L’esperienza cilena della transizione dopo la fine della dittatura di Pinochet come possibile modello per il Venezuela: è questo il tema dell’incontro che vuole organizzare il ministro degli Esteri cileno, Roberto Ampuero, con membri dell’opposizione del paese che dal 23 gennaio scorso ha due presidenti. Durante le attività del Gruppo di Lima (che riunisce 14 paesi per trovare una soluzione pacifica alla crisi venezuelana) ad Ottawa, Ampuero ha proposto al rappresentante di Juan Guaidò in Cile di riunire a Santiago membri dell’opposizione dei due paesi, oltre a quelli del governo cileno.
L’idea è di far incontrare il prima possibile i “democratici” cileni e venezuelani per parlare del ritorno alla democrazia dopo la fine del regime militare cileno, e di come questa esperienza possa essere d’esempio per la repubblica bolivariana. Un’offerta ben accolta dalla controparte venezuelana, che si è detta disponibile a partecipare, sotto il coordinamento diretto di Guaidò, anche se potrebbero esserci alcuni ostacoli pratici alla realizzazione dell’incontro, visto che per gli oppositori venezuelani potrebbe essere complicato uscire dal proprio paese senza problemi.
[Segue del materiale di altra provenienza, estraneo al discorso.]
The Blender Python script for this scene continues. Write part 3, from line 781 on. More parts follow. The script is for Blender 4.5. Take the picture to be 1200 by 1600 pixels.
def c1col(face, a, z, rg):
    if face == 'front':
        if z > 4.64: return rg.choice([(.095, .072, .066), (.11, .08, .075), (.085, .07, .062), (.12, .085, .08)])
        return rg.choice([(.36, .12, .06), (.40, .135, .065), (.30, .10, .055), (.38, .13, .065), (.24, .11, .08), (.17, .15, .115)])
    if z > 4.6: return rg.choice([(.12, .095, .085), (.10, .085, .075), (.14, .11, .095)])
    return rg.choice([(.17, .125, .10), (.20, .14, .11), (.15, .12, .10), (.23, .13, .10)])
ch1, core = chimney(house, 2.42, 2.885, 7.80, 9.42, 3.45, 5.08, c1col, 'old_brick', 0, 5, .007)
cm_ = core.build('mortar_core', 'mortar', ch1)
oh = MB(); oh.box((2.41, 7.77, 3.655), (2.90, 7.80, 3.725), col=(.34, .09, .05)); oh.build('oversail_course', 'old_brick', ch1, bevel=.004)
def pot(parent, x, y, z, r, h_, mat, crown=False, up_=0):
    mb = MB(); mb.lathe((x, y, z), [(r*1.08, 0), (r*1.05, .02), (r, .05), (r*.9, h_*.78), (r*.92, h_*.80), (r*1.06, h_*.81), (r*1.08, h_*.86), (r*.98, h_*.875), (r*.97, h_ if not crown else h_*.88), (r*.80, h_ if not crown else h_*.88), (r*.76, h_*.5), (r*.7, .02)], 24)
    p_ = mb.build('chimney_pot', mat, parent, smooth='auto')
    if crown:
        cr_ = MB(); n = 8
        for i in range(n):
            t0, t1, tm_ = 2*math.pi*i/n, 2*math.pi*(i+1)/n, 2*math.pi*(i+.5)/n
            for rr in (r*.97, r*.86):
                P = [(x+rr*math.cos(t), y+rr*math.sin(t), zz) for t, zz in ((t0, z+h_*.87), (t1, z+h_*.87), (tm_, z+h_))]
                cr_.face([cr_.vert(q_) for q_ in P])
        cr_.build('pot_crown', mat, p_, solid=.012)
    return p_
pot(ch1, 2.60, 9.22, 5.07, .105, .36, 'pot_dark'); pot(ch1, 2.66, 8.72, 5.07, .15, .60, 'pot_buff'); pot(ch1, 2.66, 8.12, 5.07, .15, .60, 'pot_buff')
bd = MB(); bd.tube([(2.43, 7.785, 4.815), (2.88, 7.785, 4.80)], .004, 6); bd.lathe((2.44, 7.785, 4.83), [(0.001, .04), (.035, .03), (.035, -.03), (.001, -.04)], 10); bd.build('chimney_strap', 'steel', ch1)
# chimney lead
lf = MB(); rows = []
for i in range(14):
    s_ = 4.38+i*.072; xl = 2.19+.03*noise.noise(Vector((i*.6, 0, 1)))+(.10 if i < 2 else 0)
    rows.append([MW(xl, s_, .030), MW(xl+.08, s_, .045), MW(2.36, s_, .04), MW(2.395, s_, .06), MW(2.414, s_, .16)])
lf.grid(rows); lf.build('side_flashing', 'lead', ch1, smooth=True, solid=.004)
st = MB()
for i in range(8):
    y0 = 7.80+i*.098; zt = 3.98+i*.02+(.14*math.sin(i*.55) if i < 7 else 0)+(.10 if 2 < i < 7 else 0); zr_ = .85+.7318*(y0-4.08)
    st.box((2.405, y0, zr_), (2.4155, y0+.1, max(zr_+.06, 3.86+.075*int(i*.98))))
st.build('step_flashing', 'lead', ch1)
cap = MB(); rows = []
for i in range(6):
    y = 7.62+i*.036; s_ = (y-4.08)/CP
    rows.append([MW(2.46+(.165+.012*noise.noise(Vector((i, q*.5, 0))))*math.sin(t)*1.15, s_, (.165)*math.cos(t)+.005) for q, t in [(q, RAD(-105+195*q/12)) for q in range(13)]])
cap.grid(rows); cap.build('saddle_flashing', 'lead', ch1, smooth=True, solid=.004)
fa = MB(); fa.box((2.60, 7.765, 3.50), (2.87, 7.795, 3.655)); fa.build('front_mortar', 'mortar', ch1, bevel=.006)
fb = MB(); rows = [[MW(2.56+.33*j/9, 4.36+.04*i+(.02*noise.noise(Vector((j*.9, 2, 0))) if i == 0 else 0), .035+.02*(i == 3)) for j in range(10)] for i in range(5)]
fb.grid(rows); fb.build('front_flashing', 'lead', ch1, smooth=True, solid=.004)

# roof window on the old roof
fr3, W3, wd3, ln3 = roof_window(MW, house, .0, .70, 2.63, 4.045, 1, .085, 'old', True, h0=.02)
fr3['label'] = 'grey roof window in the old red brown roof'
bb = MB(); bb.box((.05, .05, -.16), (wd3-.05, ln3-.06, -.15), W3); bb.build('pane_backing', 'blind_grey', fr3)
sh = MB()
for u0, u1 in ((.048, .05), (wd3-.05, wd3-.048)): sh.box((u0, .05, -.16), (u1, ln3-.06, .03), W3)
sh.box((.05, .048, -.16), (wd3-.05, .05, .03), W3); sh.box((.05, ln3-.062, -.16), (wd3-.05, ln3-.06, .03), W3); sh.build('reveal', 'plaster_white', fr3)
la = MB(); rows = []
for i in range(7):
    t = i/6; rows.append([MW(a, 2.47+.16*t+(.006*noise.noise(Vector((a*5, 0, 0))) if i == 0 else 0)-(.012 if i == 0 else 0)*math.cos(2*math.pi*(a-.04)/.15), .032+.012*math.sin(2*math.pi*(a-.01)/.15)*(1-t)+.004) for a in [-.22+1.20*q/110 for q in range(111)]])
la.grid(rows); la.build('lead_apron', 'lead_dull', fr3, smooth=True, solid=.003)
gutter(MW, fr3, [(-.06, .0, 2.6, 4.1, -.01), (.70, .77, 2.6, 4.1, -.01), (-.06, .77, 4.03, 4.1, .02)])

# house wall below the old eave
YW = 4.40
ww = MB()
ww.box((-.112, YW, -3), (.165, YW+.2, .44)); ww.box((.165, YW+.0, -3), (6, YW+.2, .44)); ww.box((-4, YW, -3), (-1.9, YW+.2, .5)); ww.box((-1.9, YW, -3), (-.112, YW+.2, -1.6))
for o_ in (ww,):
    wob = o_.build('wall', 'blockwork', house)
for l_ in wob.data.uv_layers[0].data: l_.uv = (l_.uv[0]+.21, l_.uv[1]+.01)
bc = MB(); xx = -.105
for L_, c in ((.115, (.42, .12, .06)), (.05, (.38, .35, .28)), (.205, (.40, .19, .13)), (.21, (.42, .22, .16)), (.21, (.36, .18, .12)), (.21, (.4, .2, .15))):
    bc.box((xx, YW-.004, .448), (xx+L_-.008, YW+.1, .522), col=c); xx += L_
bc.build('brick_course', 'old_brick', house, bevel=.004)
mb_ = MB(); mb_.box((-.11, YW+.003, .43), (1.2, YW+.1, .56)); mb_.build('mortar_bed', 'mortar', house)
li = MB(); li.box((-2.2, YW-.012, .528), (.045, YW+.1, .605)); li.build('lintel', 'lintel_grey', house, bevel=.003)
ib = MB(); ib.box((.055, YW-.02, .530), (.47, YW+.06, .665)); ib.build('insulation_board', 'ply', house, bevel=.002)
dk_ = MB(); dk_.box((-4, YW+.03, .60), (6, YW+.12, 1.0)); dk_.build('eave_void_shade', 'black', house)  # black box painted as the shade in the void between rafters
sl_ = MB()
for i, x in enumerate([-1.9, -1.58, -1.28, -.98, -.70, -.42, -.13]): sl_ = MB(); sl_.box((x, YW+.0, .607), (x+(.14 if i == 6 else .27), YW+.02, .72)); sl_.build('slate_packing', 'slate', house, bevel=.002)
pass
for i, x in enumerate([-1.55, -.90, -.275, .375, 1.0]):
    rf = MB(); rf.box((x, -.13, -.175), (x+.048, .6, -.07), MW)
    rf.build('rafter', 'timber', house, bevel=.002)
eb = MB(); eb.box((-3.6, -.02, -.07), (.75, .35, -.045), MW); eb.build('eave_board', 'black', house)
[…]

In Cile il passaggio dalla dittatura alla democrazia fu assolutamente pacifico e avvenne tramite un referendum, in cui si chiedeva ai cittadini se intendessero dare al generale Pinochet un ulteriore mandato di 8 anni come presidente della Repubblica, così come previsto dalla Costituzione del 1980. Nacque così la Concertación de Partidos por la Democracia, meglio nota come Concertación, una coalizione di partiti di centro e di sinistra, che si batté per la campagna a favore del No nel Plebiscito nazionale del 1988, che vinse con il 55,99 per cento dei voti.
L’anno successivo ci furono le elezioni presidenziali e politiche, vinte sempre dalla Concertaciòn, che ha governato il Cile dall’11 marzo 1990 fino all’11 marzo 2010. Nel caso del Venezuela, per Ampuero è importante iniziare a preparare già un piano di transizione parallelo alle misure che si stanno adottando per arrivare ad elezioni libere, per avviare una “ricostruzione istituzionale”. Tuttavia, tutte le figure interpellate legate alla Concertaciòn cilena, pur essendo disposte a prendere parte all’incontro, hanno rimarcato quanto siano pochi gli elementi in comune tra i processi dei due paesi, così come sono pochi i punti che si potrebbero replicare in Venezuela.
Al di là dei problemi istituzionali, economici e sociali che vive il paese caraibico, per tutti il principale ostacolo ad una transizione ‘alla cilena’ è proprio il presidente Nicolas Maduro. Secondo Sergio Bitar, uno dei principali leader del Partito per la democrazia alla fine degli anni ’80, nonché ministro dei governi della Concertazione, “la situazione vissuta in Cile è parzialmente utile al Venezuela. Non esiste, conoscendo la realtà di quel paese e di altri, alcuna soluzione con Maduro – ha detto in un’intervista al quotidiano cileno La Tercera –. Deve esserci una concentrazione di forze che lo faccia andare via, e al tempo stesso trovare un’intesa che permetta di sostenere il governo che lo sostituirà”. Sconsiglia inoltre di fare paragoni semplicistici, perché “anche se Maduro vuole farsi passare per Allende, lui non è Allende, e neppure Pinochet. Come cileni dobbiamo stare attenti, raccontare ciò che abbiamo fatto, ma riconoscendo la lotta che sta portando avanti oggi il popolo venezuelano”.
Dello stesso avviso anche il presidente dell’Organizzazione democratica cristiana d’America, Juan Carlos Latorre, secondo cui c’è una differenza profonda tra le vicende dei due paesi, e cioè “la volontà del governo militare cileno di permettere una transizione pacifica”. Ma per Ampuero “si tratta proprio di condividere con i democratici venezuelani non un modello infallibile, ma un’esperienza preziosa, che può avere luci e ombre”.